### Given instruction
Reproduce nothing but the lines from the start of the material through the line that includes "for o in list(bpy.data.objects): bpy.data.objects.remove(o)", both ends included, and omit every picture.
## START Recorded data
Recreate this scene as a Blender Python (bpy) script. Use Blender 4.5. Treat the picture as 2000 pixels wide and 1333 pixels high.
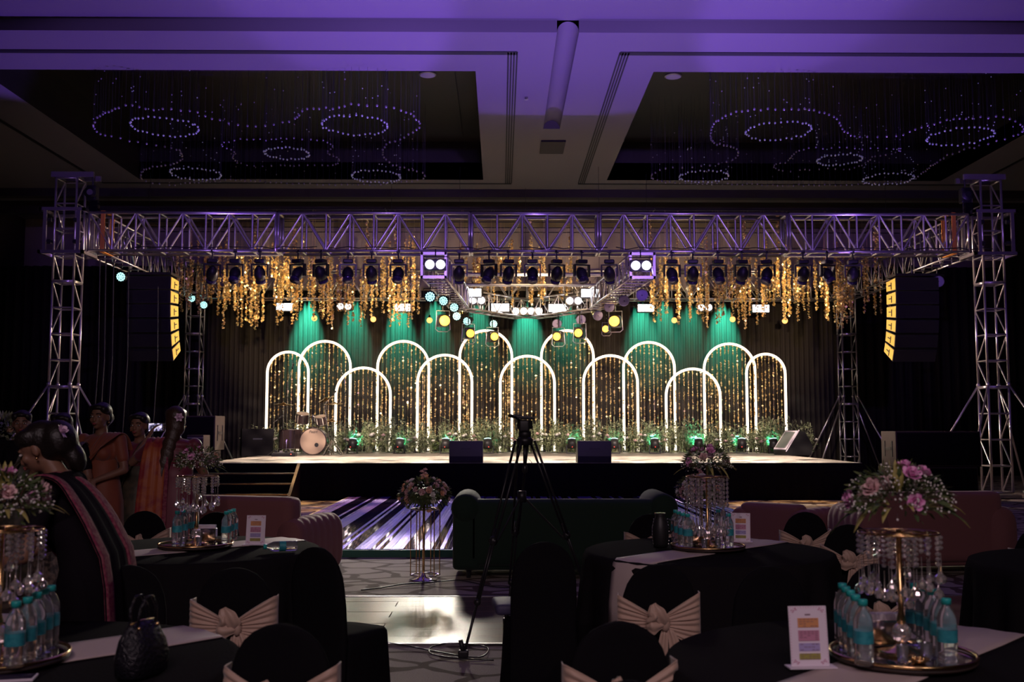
import bpy, bmesh, math, random
from mathutils import Vector, Matrix, Euler
R = random.Random(7)
PI = math.pi
S = bpy.context.scene
COL = S.collection
for o in list(bpy.data.objects): bpy.data.objects.remove(o)

# ------------------------------------------------------------------ camera
CAM = Vector((0, 0, 1.55)); F = 2000.0
cd = bpy.data.cameras.new('camera'); co = bpy.data.objects.new('camera', cd); COL.objects.link(co)
cd.sensor_width = 36; cd.lens = 36 * F / 2000; cd.clip_start = .05; cd.clip_end = 200
co.location = CAM
co.rotation_euler = (PI/2 + math.atan(166.5/F), 0, -math.atan(22/F))
S.camera = co
cd.dof.use_dof = True; cd.dof.focus_distance = 10.5; cd.dof.aperture_fstop = 4.0
CR = co.rotation_euler.to_matrix()

def at(px, py, Y):
    d = CR @ Vector(((px-1000)/F, (666.5-py)/F, -1)); return CAM + d*(Y/d.y)
def onz(px, py, z):
    d = CR @ Vector(((px-1000)/F, (666.5-py)/F, -1)); return CAM + d*((z-CAM.z)/d.z)

# ------------------------------------------------------------------ exposure, world
S.view_settings.view_transform = 'Standard'; S.view_settings.look = 'None'
S.view_settings.exposure = 0; S.view_settings.gamma = 1; S.view_settings.use_curve_mapping = False
w = bpy.data.worlds.new('world'); S.world = w; w.use_nodes = True
w.node_tree.nodes['Background'].inputs[0].default_value = (.55, .40, .60, 1)
w.node_tree.nodes['Background'].inputs[1].default_value = .0012

def light(kind, loc, tgt, energy, color, size=.1, angle=60, blend=.5, gobo=None, gs=8, sy=None):
    l = bpy.data.lights.new(kind.lower()+'_lamp', kind); l.energy = energy; l.color = color
    if kind == 'SPOT': l.spot_size = math.radians(angle); l.spot_blend = blend; l.shadow_soft_size = size
    elif kind == 'POINT': l.shadow_soft_size = size
    elif kind == 'AREA':
        l.size = size
        if sy: l.shape = 'RECTANGLE'; l.size_y = sy
        l.spread = math.radians(angle)
    o = bpy.data.objects.new(kind.lower()+'_lamp', l); COL.objects.link(o); o.location = loc
    if tgt is not None: o.rotation_euler = (Vector(tgt)-Vector(loc)).to_track_quat('-Z', 'Y').to_euler()
    if gobo:
        l.use_nodes = True; nt = l.node_tree; e = nt.nodes['Emission']
        tc = nt.nodes.new('ShaderNodeTexCoord'); mp = nt.nodes.new('ShaderNodeMapping'); mp.inputs['Scale'].default_value = (gs, gs*(2.2 if gobo == 'bars' else 1), gs)
        v = nt.nodes.new('ShaderNodeTexVoronoi'); v.feature = 'SMOOTH_F1'; v.inputs['Scale'].default_value = 1
        r = nt.nodes.new('ShaderNodeMapRange'); r.inputs['From Min'].default_value = .2; r.inputs['From Max'].default_value = .6
        r.inputs['To Min'].default_value = 1.6; r.inputs['To Max'].default_value = .12
        nt.links.new(tc.outputs['Normal'], mp.inputs[0]); nt.links.new(mp.outputs[0], v.inputs['Vector'])
        nt.links.new(v.outputs['Distance'], r.inputs['Value']); nt.links.new(r.outputs[0], e.inputs['Strength'])
    return o
VIO = (.42, .22, 1.0); WARM = (1, .66, .36); TEAL = (.07, 1, .60); WHITE = (1, .90, .74)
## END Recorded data
### Response to this task
Recreate this scene as a Blender Python (bpy) script. Use Blender 4.5. Treat the picture as 2000 pixels wide and 1333 pixels high.
import bpy, bmesh, math, random
from mathutils import Vector, Matrix, Euler
R = random.Random(7)
PI = math.pi
S = bpy.context.scene
COL = S.collection
for o in list(bpy.data.objects): bpy.data.objects.remove(o)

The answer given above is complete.